◆ Description of the task:
The data below should be printed in full, exactly, and without any of its images.

◆ Recorded information:
--------------------------------------------------

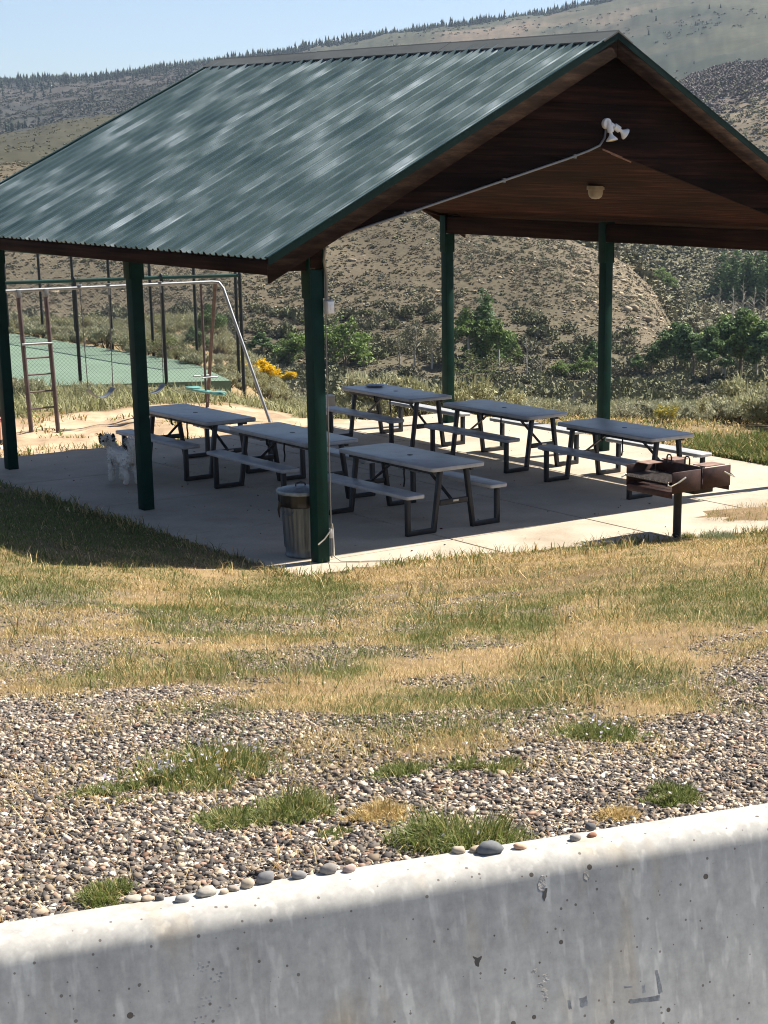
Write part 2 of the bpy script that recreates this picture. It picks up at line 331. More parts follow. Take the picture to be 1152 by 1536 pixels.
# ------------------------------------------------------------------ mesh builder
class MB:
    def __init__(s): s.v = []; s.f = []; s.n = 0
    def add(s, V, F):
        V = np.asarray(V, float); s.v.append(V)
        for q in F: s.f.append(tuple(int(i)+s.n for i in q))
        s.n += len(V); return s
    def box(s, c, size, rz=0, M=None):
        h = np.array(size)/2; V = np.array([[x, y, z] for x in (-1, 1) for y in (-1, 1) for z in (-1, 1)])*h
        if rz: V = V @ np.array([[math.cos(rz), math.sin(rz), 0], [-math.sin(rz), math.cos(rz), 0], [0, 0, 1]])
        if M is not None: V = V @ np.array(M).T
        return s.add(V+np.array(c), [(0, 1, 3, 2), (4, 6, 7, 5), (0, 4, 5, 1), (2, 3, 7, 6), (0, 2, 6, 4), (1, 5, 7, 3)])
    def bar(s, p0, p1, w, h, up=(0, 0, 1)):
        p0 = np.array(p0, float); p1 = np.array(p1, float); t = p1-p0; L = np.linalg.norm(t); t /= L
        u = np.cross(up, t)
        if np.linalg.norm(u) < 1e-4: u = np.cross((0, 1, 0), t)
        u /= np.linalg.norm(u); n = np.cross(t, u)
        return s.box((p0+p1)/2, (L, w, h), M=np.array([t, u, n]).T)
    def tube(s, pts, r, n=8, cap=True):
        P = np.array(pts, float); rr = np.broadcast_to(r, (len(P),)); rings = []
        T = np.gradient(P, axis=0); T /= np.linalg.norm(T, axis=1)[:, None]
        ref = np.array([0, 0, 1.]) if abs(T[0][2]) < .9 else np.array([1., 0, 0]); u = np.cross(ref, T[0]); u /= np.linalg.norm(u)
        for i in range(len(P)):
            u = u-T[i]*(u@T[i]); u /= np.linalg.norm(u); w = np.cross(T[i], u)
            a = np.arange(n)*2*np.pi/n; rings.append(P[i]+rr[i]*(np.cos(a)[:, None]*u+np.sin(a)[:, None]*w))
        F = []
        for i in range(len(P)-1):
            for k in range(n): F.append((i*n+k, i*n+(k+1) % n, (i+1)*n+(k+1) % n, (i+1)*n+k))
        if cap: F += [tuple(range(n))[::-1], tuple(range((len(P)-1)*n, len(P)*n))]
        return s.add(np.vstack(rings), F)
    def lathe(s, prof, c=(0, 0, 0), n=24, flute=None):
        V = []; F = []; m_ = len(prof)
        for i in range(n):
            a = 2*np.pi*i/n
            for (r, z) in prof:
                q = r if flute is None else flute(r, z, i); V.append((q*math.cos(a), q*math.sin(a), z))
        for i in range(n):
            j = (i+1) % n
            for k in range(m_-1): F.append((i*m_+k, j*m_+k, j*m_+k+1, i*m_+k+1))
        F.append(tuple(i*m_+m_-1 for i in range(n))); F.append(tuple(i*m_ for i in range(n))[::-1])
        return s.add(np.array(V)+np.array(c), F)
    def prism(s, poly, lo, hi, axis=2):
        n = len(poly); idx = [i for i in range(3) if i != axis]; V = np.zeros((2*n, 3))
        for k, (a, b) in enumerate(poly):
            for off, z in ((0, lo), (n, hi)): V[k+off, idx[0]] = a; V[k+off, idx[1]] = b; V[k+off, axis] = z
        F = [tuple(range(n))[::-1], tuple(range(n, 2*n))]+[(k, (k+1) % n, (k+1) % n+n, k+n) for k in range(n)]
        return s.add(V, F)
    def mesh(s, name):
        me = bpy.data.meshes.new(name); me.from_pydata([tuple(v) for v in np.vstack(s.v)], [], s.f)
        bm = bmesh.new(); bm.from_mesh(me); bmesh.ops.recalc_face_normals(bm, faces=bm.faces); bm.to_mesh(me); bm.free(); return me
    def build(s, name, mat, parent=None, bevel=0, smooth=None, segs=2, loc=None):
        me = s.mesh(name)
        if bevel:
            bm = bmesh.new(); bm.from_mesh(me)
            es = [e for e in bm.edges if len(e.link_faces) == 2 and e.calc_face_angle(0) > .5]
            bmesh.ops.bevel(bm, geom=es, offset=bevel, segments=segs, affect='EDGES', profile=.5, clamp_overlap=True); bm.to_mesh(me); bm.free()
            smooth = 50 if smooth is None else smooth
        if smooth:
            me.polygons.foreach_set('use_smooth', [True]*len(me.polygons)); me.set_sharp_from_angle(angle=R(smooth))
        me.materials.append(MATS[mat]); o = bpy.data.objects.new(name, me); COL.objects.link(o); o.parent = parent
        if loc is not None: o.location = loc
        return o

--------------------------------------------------

◆ Correct answer:
Write part 2 of the bpy script that recreates this picture. It picks up at line 331. More parts follow. Take the picture to be 1152 by 1536 pixels.
# ------------------------------------------------------------------ mesh builder
class MB:
    def __init__(s): s.v = []; s.f = []; s.n = 0
    def add(s, V, F):
        V = np.asarray(V, float); s.v.append(V)
        for q in F: s.f.append(tuple(int(i)+s.n for i in q))
        s.n += len(V); return s
    def box(s, c, size, rz=0, M=None):
        h = np.array(size)/2; V = np.array([[x, y, z] for x in (-1, 1) for y in (-1, 1) for z in (-1, 1)])*h
        if rz: V = V @ np.array([[math.cos(rz), math.sin(rz), 0], [-math.sin(rz), math.cos(rz), 0], [0, 0, 1]])
        if M is not None: V = V @ np.array(M).T
        return s.add(V+np.array(c), [(0, 1, 3, 2), (4, 6, 7, 5), (0, 4, 5, 1), (2, 3, 7, 6), (0, 2, 6, 4), (1, 5, 7, 3)])
    def bar(s, p0, p1, w, h, up=(0, 0, 1)):
        p0 = np.array(p0, float); p1 = np.array(p1, float); t = p1-p0; L = np.linalg.norm(t); t /= L
        u = np.cross(up, t)
        if np.linalg.norm(u) < 1e-4: u = np.cross((0, 1, 0), t)
        u /= np.linalg.norm(u); n = np.cross(t, u)
        return s.box((p0+p1)/2, (L, w, h), M=np.array([t, u, n]).T)
    def tube(s, pts, r, n=8, cap=True):
        P = np.array(pts, float); rr = np.broadcast_to(r, (len(P),)); rings = []
        T = np.gradient(P, axis=0); T /= np.linalg.norm(T, axis=1)[:, None]
        ref = np.array([0, 0, 1.]) if abs(T[0][2]) < .9 else np.array([1., 0, 0]); u = np.cross(ref, T[0]); u /= np.linalg.norm(u)
        for i in range(len(P)):
            u = u-T[i]*(u@T[i]); u /= np.linalg.norm(u); w = np.cross(T[i], u)
            a = np.arange(n)*2*np.pi/n; rings.append(P[i]+rr[i]*(np.cos(a)[:, None]*u+np.sin(a)[:, None]*w))
        F = []
        for i in range(len(P)-1):
            for k in range(n): F.append((i*n+k, i*n+(k+1) % n, (i+1)*n+(k+1) % n, (i+1)*n+k))
        if cap: F += [tuple(range(n))[::-1], tuple(range((len(P)-1)*n, len(P)*n))]
        return s.add(np.vstack(rings), F)
    def lathe(s, prof, c=(0, 0, 0), n=24, flute=None):
        V = []; F = []; m_ = len(prof)
        for i in range(n):
            a = 2*np.pi*i/n
            for (r, z) in prof:
                q = r if flute is None else flute(r, z, i); V.append((q*math.cos(a), q*math.sin(a), z))
        for i in range(n):
            j = (i+1) % n
            for k in range(m_-1): F.append((i*m_+k, j*m_+k, j*m_+k+1, i*m_+k+1))
        F.append(tuple(i*m_+m_-1 for i in range(n))); F.append(tuple(i*m_ for i in range(n))[::-1])
        return s.add(np.array(V)+np.array(c), F)
    def prism(s, poly, lo, hi, axis=2):
        n = len(poly); idx = [i for i in range(3) if i != axis]; V = np.zeros((2*n, 3))
        for k, (a, b) in enumerate(poly):
            for off, z in ((0, lo), (n, hi)): V[k+off, idx[0]] = a; V[k+off, idx[1]] = b; V[k+off, axis] = z
        F = [tuple(range(n))[::-1], tuple(range(n, 2*n))]+[(k, (k+1) % n, (k+1) % n+n, k+n) for k in range(n)]
        return s.add(V, F)
    def mesh(s, name):
        me = bpy.data.meshes.new(name); me.from_pydata([tuple(v) for v in np.vstack(s.v)], [], s.f)
        bm = bmesh.new(); bm.from_mesh(me); bmesh.ops.recalc_face_normals(bm, faces=bm.faces); bm.to_mesh(me); bm.free(); return me
    def build(s, name, mat, parent=None, bevel=0, smooth=None, segs=2, loc=None):
        me = s.mesh(name)
        if bevel:
            bm = bmesh.new(); bm.from_mesh(me)
            es = [e for e in bm.edges if len(e.link_faces) == 2 and e.calc_face_angle(0) > .5]
            bmesh.ops.bevel(bm, geom=es, offset=bevel, segments=segs, affect='EDGES', profile=.5, clamp_overlap=True); bm.to_mesh(me); bm.free()
            smooth = 50 if smooth is None else smooth
        if smooth:
            me.polygons.foreach_set('use_smooth', [True]*len(me.polygons)); me.set_sharp_from_angle(angle=R(smooth))
        me.materials.append(MATS[mat]); o = bpy.data.objects.new(name, me); COL.objects.link(o); o.parent = parent
        if loc is not None: o.location = loc
        return o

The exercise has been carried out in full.